Every line from the first one to the line containing "RIGHT = np.array([1.0, 0, 0]);" should be echoed exactly; leave out the rest.

---------- Recorded information ----------

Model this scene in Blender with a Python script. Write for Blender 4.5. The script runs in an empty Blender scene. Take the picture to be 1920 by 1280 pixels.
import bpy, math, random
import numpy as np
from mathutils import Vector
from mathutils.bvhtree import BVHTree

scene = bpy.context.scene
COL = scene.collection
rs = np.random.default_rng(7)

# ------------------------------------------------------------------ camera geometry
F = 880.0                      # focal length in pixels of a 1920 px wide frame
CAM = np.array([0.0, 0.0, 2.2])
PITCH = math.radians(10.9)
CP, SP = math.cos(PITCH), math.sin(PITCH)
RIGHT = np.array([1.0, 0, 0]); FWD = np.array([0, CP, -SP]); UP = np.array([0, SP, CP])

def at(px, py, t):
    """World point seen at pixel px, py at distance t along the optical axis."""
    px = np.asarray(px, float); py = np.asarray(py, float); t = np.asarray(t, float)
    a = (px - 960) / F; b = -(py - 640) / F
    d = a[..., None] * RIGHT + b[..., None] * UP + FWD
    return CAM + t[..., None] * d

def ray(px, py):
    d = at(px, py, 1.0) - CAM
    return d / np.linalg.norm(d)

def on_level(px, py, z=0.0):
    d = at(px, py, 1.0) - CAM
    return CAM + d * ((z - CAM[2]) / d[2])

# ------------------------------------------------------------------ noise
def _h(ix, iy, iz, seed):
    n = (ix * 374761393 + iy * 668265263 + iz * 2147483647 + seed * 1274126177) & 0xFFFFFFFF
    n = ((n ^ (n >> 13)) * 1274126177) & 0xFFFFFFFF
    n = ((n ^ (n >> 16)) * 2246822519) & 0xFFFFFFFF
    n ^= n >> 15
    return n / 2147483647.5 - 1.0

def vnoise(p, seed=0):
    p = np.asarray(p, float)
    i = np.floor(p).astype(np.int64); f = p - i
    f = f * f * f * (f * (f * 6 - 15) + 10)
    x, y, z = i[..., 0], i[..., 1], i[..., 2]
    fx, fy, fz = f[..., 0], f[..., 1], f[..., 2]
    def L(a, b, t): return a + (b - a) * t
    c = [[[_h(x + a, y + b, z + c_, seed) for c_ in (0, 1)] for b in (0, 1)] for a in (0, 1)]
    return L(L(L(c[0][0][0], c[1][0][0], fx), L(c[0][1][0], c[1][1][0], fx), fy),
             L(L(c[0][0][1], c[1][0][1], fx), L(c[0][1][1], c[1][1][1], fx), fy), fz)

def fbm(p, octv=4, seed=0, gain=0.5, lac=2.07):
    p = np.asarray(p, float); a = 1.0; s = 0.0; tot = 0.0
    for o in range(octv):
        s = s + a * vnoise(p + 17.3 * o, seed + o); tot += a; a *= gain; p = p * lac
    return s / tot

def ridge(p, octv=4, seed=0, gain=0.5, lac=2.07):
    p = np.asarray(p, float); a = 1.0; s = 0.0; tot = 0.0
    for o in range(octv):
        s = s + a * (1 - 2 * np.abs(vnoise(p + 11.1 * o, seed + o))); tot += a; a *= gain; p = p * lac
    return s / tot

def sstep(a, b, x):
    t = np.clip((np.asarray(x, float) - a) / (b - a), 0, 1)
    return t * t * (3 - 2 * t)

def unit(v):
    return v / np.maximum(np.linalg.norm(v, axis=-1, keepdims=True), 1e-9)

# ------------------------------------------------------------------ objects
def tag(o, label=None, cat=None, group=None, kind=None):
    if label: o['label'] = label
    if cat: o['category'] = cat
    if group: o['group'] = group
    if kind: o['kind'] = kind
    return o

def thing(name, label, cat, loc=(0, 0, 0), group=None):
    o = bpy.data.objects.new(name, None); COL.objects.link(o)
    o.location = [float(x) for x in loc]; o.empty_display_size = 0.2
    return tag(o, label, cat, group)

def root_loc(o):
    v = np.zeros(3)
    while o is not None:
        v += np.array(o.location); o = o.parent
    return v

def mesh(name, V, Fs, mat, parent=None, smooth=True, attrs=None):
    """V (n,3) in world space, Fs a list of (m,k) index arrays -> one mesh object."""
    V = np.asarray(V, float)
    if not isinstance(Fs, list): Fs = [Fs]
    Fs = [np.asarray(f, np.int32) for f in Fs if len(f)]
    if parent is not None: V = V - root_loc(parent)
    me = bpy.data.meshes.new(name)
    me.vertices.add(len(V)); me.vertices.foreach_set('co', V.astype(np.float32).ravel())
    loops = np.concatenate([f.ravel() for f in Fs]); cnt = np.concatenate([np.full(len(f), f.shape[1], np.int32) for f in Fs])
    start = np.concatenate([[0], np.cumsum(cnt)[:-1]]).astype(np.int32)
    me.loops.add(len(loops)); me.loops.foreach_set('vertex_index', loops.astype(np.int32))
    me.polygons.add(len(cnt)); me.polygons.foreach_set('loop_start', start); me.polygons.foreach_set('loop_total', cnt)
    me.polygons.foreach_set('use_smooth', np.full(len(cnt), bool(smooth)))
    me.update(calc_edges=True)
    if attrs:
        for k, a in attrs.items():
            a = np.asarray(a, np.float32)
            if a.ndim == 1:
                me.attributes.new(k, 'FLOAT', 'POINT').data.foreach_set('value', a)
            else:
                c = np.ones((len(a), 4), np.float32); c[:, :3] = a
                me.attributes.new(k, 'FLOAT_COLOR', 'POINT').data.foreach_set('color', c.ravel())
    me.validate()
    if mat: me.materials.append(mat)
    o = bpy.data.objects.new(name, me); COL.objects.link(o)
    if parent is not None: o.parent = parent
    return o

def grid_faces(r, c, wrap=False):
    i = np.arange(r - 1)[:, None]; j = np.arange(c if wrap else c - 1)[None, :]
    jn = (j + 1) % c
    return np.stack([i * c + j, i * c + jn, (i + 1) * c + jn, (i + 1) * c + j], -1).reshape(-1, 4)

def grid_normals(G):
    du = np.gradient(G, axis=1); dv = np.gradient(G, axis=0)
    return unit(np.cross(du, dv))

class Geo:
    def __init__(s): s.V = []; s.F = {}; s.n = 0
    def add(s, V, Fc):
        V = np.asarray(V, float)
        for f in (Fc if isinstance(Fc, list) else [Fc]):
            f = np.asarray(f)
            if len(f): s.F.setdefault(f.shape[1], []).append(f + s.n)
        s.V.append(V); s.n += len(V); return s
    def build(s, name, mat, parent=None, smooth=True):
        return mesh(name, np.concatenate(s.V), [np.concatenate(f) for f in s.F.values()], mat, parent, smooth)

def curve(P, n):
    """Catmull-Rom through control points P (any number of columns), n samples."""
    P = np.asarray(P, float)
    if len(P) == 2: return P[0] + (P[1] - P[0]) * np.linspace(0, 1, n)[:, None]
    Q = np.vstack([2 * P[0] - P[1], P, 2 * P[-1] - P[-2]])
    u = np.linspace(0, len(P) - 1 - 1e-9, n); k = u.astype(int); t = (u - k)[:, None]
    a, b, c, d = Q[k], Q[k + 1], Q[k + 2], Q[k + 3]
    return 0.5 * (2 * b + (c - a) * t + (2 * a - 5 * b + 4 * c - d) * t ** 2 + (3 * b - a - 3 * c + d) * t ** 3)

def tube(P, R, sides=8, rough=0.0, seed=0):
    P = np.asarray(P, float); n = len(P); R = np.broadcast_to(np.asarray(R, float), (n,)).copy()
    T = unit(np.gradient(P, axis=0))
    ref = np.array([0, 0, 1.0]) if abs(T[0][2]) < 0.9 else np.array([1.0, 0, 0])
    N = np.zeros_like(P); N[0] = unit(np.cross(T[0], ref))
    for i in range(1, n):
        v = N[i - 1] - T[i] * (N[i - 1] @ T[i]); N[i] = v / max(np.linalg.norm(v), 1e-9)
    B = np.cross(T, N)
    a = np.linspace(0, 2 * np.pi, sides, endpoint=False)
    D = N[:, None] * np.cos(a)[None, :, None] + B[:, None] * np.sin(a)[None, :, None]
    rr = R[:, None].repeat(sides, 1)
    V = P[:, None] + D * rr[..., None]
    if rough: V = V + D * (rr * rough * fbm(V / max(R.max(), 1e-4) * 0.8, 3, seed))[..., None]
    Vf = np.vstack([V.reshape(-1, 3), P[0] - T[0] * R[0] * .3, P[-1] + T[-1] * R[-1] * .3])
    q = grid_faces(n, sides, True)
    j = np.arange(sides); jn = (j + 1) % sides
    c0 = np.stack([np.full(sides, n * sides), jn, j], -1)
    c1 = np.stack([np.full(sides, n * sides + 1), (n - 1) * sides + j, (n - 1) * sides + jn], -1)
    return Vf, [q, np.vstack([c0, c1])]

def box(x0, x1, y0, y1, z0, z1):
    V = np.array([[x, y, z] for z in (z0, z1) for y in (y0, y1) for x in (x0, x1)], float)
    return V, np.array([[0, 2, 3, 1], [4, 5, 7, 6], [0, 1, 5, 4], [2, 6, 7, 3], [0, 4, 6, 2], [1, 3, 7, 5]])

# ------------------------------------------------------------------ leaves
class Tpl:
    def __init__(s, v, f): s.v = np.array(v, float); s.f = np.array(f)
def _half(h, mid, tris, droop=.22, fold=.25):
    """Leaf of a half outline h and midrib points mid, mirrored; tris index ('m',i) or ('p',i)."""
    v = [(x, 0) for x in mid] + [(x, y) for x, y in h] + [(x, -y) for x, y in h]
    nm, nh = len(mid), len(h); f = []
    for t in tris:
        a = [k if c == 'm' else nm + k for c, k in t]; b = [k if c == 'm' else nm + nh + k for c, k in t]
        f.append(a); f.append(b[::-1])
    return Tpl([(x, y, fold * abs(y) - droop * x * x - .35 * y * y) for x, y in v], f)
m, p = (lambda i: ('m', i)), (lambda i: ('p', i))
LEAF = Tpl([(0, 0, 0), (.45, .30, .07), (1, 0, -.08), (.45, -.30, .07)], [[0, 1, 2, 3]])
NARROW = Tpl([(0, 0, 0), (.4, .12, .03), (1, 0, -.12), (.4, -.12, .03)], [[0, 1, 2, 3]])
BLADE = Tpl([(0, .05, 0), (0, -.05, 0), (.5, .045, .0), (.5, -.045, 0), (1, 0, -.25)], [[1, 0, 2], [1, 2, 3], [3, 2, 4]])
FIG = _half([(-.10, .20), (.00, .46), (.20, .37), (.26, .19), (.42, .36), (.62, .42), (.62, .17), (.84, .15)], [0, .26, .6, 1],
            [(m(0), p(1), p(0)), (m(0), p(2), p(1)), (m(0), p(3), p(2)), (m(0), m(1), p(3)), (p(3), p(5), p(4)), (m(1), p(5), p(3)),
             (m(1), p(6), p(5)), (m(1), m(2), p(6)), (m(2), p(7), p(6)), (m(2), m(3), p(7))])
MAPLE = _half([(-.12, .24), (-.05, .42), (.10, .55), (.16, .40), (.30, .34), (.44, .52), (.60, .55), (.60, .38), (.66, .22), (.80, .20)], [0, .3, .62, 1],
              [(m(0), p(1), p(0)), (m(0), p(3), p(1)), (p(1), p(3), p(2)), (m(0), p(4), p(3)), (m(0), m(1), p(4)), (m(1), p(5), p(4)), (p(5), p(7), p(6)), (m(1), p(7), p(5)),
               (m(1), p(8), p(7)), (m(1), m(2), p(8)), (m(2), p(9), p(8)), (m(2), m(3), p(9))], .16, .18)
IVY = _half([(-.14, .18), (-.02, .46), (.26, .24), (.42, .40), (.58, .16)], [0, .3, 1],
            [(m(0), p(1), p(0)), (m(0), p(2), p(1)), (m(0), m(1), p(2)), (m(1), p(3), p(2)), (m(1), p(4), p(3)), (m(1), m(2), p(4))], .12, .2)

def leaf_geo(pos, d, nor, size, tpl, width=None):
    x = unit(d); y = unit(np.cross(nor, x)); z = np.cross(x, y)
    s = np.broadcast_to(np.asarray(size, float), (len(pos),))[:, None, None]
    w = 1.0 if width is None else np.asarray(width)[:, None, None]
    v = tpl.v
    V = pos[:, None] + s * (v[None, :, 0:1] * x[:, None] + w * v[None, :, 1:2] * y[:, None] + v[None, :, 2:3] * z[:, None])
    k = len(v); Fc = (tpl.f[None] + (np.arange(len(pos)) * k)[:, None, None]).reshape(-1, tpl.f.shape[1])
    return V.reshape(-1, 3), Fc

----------

### Task answer
Model this scene in Blender with a Python script. Write for Blender 4.5. The script runs in an empty Blender scene. Take the picture to be 1920 by 1280 pixels.
import bpy, math, random
import numpy as np
from mathutils import Vector
from mathutils.bvhtree import BVHTree

scene = bpy.context.scene
COL = scene.collection
rs = np.random.default_rng(7)

# ------------------------------------------------------------------ camera geometry
F = 880.0                      # focal length in pixels of a 1920 px wide frame
CAM = np.array([0.0, 0.0, 2.2])
PITCH = math.radians(10.9)
CP, SP = math.cos(PITCH), math.sin(PITCH)
RIGHT = np.array([1.0, 0, 0]); FWD = np.array([0, CP, -SP]); UP = np.array([0, SP, CP])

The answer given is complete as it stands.